** start of Dataset extract **

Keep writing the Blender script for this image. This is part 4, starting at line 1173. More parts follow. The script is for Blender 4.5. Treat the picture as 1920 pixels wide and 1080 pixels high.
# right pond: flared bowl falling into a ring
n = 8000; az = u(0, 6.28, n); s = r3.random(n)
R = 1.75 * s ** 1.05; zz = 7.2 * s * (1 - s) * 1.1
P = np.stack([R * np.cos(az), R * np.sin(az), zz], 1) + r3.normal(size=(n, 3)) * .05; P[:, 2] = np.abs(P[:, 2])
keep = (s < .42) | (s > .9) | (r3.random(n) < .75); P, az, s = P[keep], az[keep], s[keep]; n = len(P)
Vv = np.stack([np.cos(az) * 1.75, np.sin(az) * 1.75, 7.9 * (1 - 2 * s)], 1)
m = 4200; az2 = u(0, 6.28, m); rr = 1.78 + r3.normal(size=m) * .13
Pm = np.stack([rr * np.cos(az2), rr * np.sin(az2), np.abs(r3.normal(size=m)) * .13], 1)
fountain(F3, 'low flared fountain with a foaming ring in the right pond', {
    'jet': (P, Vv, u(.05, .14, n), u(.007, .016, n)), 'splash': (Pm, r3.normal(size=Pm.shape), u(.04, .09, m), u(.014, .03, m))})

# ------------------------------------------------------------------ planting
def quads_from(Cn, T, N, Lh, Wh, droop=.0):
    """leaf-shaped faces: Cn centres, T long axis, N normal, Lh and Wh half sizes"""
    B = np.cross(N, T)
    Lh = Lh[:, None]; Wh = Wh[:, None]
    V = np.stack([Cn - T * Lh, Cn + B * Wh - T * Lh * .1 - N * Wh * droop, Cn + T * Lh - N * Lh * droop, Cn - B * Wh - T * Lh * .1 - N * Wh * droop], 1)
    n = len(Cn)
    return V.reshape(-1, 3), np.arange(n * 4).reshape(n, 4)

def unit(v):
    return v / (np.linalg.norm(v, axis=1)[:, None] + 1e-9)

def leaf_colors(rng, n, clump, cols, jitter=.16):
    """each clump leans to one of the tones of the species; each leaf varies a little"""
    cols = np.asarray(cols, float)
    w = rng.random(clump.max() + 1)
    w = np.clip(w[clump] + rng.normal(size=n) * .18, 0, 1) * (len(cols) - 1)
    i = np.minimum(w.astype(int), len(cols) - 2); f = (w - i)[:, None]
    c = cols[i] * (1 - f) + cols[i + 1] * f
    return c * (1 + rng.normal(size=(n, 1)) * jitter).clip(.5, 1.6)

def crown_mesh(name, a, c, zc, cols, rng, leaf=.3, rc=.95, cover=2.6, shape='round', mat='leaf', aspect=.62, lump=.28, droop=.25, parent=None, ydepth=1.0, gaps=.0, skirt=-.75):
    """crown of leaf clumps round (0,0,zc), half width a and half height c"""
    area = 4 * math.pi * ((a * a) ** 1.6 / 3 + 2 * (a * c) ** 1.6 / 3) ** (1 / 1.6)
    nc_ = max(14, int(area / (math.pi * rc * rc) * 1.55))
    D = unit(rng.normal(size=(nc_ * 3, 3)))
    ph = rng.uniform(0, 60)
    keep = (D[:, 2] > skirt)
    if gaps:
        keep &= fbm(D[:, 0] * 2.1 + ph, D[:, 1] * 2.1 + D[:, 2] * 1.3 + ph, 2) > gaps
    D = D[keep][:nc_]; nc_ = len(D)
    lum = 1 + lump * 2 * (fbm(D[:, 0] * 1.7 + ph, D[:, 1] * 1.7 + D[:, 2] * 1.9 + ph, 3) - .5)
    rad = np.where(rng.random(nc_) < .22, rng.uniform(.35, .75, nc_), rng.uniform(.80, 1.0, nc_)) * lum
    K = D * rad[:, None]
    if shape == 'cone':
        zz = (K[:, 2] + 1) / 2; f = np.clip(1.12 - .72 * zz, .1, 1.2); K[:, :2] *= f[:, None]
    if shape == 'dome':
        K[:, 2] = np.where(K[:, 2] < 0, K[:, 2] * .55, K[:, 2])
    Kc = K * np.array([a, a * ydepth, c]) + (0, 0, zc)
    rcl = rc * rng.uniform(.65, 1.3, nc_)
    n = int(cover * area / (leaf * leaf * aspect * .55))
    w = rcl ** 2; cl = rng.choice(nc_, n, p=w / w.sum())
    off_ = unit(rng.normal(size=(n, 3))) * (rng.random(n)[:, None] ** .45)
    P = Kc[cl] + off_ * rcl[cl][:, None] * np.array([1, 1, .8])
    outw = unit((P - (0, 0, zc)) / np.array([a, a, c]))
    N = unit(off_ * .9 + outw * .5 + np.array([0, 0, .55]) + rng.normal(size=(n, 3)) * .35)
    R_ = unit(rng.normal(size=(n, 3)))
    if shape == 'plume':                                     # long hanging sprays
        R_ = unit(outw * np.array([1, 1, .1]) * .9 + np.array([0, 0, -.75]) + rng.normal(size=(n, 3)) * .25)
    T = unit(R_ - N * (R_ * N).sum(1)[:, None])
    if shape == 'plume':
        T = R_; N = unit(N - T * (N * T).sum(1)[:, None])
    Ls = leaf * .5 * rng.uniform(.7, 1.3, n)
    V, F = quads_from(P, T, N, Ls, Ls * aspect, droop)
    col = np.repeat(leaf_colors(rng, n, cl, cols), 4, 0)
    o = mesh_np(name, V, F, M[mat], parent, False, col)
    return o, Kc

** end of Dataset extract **

Set down verbatim only the lines between the start of the data above and the line with "return c * (1", both boundaries included.

Keep writing the Blender script for this image. This is part 4, starting at line 1173. More parts follow. The script is for Blender 4.5. Treat the picture as 1920 pixels wide and 1080 pixels high.
# right pond: flared bowl falling into a ring
n = 8000; az = u(0, 6.28, n); s = r3.random(n)
R = 1.75 * s ** 1.05; zz = 7.2 * s * (1 - s) * 1.1
P = np.stack([R * np.cos(az), R * np.sin(az), zz], 1) + r3.normal(size=(n, 3)) * .05; P[:, 2] = np.abs(P[:, 2])
keep = (s < .42) | (s > .9) | (r3.random(n) < .75); P, az, s = P[keep], az[keep], s[keep]; n = len(P)
Vv = np.stack([np.cos(az) * 1.75, np.sin(az) * 1.75, 7.9 * (1 - 2 * s)], 1)
m = 4200; az2 = u(0, 6.28, m); rr = 1.78 + r3.normal(size=m) * .13
Pm = np.stack([rr * np.cos(az2), rr * np.sin(az2), np.abs(r3.normal(size=m)) * .13], 1)
fountain(F3, 'low flared fountain with a foaming ring in the right pond', {
    'jet': (P, Vv, u(.05, .14, n), u(.007, .016, n)), 'splash': (Pm, r3.normal(size=Pm.shape), u(.04, .09, m), u(.014, .03, m))})

# ------------------------------------------------------------------ planting
def quads_from(Cn, T, N, Lh, Wh, droop=.0):
    """leaf-shaped faces: Cn centres, T long axis, N normal, Lh and Wh half sizes"""
    B = np.cross(N, T)
    Lh = Lh[:, None]; Wh = Wh[:, None]
    V = np.stack([Cn - T * Lh, Cn + B * Wh - T * Lh * .1 - N * Wh * droop, Cn + T * Lh - N * Lh * droop, Cn - B * Wh - T * Lh * .1 - N * Wh * droop], 1)
    n = len(Cn)
    return V.reshape(-1, 3), np.arange(n * 4).reshape(n, 4)

def unit(v):
    return v / (np.linalg.norm(v, axis=1)[:, None] + 1e-9)

def leaf_colors(rng, n, clump, cols, jitter=.16):
    """each clump leans to one of the tones of the species; each leaf varies a little"""
    cols = np.asarray(cols, float)
    w = rng.random(clump.max() + 1)
    w = np.clip(w[clump] + rng.normal(size=n) * .18, 0, 1) * (len(cols) - 1)
    i = np.minimum(w.astype(int), len(cols) - 2); f = (w - i)[:, None]
    c = cols[i] * (1 - f) + cols[i + 1] * f
    return c * (1 + rng.normal(size=(n, 1)) * jitter).clip(.5, 1.6)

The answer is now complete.